Chef du camp S-21 au Cambodge à l'époque des Khmers rouges, Duch est responsable de la torture et de la mort dans des conditions effroyables de plus de 13 000 personnes. Lui-même rescapé des camps des Khmers rouges, le cinéaste Rithy Panh lui donne la parole dans « Duch, le maître des forges de l'enfer » (2011), après avoir recueilli celle de rescapés, confrontés à leurs bourreaux, dans « S21, la machine de mort khmère rouge » (2003).
Né en 1942, Duch rejoint en 1967 le Parti communiste clandestin. Ses camarades arrêtés par la police secrète de Sihanouk, il connaît le destin de celui qui se cache, doit mentir et mener une double vie. Il en sort, repéré par ceux qu'il va servir, comme étant de tous « le plus docile ».
Au long de l'expertise psychologique, en 2008 et 2009, Duch présente de façon constante certains traits de caractère. Une peur pathologique de la mort, une angoisse à l'idée que l'idéologie khmère rouge ne procure peut-être pas le bonheur, et, de manière récurrente une fondamentale ambiguïté, remarquablement analysée par Françoise Sironi : « Comme toujours, le tortionnaire et les génocidaires doivent lutter contre leur propre humanité, afin de rester fermement désempathiques, ne pas vaciller, pour ne pas risquer un possible retour de cette humanité en soi. » D'où certains « trucs » pour tenir, comme quand Duch se récite « la Mort du loup » d'Alfred de Vigny…

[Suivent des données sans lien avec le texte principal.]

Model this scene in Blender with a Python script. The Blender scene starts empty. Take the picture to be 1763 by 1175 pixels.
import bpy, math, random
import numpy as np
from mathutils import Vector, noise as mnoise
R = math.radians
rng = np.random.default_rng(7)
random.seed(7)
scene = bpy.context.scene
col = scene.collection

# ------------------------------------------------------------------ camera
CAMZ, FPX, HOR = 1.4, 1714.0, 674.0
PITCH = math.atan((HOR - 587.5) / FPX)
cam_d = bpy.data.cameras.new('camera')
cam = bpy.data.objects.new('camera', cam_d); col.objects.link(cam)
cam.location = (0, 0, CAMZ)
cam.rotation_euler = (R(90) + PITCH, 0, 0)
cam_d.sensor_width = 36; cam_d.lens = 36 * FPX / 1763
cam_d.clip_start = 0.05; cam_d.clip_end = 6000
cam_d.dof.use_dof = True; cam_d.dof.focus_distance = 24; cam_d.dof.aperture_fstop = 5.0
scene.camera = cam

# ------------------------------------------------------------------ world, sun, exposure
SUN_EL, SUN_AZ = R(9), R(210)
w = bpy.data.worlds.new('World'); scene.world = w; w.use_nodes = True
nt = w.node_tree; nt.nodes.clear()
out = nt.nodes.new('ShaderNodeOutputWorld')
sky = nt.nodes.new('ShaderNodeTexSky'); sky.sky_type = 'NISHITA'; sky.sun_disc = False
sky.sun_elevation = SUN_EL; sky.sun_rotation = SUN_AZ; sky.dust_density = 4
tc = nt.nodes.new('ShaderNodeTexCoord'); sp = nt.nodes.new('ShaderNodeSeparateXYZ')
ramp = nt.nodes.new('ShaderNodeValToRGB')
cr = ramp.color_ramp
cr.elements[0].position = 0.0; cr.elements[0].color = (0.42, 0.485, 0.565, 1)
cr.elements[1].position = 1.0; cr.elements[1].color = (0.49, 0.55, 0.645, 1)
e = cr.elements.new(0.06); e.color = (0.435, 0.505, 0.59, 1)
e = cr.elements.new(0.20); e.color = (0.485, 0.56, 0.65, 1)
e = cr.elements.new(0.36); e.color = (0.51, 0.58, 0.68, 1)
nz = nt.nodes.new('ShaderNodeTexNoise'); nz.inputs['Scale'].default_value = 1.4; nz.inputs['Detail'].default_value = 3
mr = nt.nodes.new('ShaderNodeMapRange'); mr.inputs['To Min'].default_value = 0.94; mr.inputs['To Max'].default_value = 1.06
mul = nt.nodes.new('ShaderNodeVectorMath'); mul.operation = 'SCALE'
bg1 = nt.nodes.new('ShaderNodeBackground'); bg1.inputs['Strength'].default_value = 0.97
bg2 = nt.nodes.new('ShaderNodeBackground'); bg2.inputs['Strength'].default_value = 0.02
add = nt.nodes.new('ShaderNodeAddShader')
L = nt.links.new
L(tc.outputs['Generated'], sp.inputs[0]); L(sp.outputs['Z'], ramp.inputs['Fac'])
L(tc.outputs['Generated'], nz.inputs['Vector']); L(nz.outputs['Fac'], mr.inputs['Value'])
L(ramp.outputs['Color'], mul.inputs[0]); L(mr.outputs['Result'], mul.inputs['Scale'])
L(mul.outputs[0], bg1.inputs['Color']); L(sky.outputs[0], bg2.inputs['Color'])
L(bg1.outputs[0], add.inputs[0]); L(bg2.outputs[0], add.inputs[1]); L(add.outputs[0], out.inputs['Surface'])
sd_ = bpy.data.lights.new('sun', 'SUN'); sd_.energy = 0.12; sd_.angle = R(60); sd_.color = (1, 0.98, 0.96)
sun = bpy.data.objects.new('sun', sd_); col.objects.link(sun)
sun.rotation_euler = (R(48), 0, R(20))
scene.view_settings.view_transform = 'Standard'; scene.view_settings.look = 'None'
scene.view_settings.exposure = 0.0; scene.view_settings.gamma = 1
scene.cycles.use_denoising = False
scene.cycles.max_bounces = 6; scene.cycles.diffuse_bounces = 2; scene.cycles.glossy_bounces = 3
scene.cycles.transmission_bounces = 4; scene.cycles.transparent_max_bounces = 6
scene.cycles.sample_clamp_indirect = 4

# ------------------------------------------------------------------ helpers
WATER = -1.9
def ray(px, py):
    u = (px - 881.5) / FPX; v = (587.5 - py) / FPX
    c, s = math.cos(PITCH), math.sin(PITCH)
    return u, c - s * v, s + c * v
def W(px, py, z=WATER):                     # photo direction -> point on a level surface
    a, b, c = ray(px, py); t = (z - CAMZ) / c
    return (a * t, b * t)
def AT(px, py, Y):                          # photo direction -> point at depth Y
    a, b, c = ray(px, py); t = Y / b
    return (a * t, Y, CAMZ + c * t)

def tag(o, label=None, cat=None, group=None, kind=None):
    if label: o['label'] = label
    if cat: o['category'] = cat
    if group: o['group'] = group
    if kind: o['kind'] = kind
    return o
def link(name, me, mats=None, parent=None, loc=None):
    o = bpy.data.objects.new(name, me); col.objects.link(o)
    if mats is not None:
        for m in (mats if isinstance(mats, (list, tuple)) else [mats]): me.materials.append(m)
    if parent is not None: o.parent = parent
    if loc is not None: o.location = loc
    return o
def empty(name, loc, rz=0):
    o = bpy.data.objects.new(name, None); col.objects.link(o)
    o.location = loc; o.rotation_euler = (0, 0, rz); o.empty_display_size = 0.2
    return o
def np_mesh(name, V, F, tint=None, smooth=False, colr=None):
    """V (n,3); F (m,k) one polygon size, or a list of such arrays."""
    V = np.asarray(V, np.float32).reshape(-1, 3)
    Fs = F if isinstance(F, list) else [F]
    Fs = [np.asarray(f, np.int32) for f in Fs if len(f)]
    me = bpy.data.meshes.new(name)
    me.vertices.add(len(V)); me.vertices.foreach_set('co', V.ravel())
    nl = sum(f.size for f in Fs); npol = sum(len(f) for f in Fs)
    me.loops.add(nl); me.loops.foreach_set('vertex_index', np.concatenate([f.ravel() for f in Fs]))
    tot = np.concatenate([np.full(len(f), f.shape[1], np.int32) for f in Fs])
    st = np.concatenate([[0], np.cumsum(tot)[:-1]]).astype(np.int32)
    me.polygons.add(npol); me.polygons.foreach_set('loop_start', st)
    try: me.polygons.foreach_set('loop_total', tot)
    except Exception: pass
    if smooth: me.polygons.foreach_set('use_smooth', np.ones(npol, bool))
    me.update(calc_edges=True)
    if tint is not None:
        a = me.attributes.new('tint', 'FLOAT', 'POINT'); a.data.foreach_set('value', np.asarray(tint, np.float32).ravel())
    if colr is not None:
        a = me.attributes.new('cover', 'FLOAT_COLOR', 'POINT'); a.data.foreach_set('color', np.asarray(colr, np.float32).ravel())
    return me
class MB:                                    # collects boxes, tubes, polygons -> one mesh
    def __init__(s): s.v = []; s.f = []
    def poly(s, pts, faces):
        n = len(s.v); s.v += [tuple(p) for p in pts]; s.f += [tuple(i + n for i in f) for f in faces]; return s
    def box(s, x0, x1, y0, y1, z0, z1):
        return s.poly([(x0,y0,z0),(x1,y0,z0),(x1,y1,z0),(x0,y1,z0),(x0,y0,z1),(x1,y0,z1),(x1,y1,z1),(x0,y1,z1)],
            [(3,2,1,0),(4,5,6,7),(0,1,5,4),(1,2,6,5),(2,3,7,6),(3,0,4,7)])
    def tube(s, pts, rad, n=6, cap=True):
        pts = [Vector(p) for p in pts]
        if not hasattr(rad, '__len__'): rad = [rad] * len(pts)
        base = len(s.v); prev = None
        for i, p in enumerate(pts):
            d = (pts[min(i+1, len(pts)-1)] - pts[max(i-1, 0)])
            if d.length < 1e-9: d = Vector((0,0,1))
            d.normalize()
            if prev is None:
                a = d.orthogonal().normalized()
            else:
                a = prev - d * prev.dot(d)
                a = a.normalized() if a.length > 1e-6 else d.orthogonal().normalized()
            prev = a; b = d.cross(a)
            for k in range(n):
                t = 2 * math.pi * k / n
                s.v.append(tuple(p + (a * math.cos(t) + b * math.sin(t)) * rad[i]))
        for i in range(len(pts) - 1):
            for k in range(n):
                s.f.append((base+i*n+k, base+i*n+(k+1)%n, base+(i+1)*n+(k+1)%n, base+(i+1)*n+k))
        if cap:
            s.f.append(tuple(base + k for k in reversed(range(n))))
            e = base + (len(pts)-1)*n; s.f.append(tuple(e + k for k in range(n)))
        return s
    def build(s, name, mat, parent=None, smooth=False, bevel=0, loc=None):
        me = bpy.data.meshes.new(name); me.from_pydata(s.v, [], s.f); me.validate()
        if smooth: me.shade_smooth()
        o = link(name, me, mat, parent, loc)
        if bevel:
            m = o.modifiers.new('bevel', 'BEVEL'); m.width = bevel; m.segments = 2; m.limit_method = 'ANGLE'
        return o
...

» Je n'ai fait qu'obéir aux ordres. » « Si j'avais refusé de remplir mes fonctions convenablement, j'aurais été moi-même exécuté. » Des propos qui peuvent évoquer d'autres crimes, bien sûr. Est-ce par bêtise (celle qu'Arendt ne cesse de prêter à Eichmann) ou par sadisme, Duch donne toujours comme exemple de son « humanité » le fait d'avoir retardé les exécutions.
Quelle soumission ?
Difficile de ne pas établir de relation entre les grands meurtriers de masse. L'auteure les rapproche des tueurs en série, utilisant les travaux de Daniel Zagury, et un chapitre spécial confronte Duch à Barbie et à Tito Barahira, bourgmestre au Rwanda au moment du génocide, condamné à perpétuité pour crimes contre l'humanité, en 2016.
On connaît assez bien aujourd'hui ces traits communs. L'insensibilité aux victimes, au préalable totalement déshumanisées, chosifiées, elles sont tuées quand elles ont rempli leur fonction. Mais le livre va plus en profondeur et, s'appuyant sur des expériences cliniques, exhibe une personnalité d'où ressort une angoisse de type psychotique-perversion narcissique et établit qu'il y a une authentique souffrance du bourreau, ce qui laissera beaucoup indifférents…
S'il est bien clair qu'Eichmann était totalement dévoué au Führer, comme Beria l'était à Staline, on hésitera à établir de qui Duch était l'âme damnée. Les Khmers rouges étaient soumis à une mystérieuse entité, l'Angkar, que chacun devait devait servir et que l'on nourrissait de sacrifices humains. Entité mi-humaine qui va prendre corps et exister pour son propre compte, c'est-à-dire une « égrégore », instance paranoïaque d'autant plus redoutable qu'elle n'existe pas vraiment.
En 2012, Duch, Kaing Guek Eav de son vrai nom, a été condamné en appel à la prison à perpétuité ; en première instance, en 2010, une peine de 35 ans de détention avait été prononcée par le tribunal spécial mis en place par le gouvernement cambodgien avec l'assistance de l'ONU.
Françoise Sironi, « Comment devient-on tortionnaire ? Psychologie des criminels contre l'humanité », La Découverte, 768 p., 28 €.
* Elle a notamment participé à la création du Centre Primo Levi et dirigé le Centre Georges-Devereux.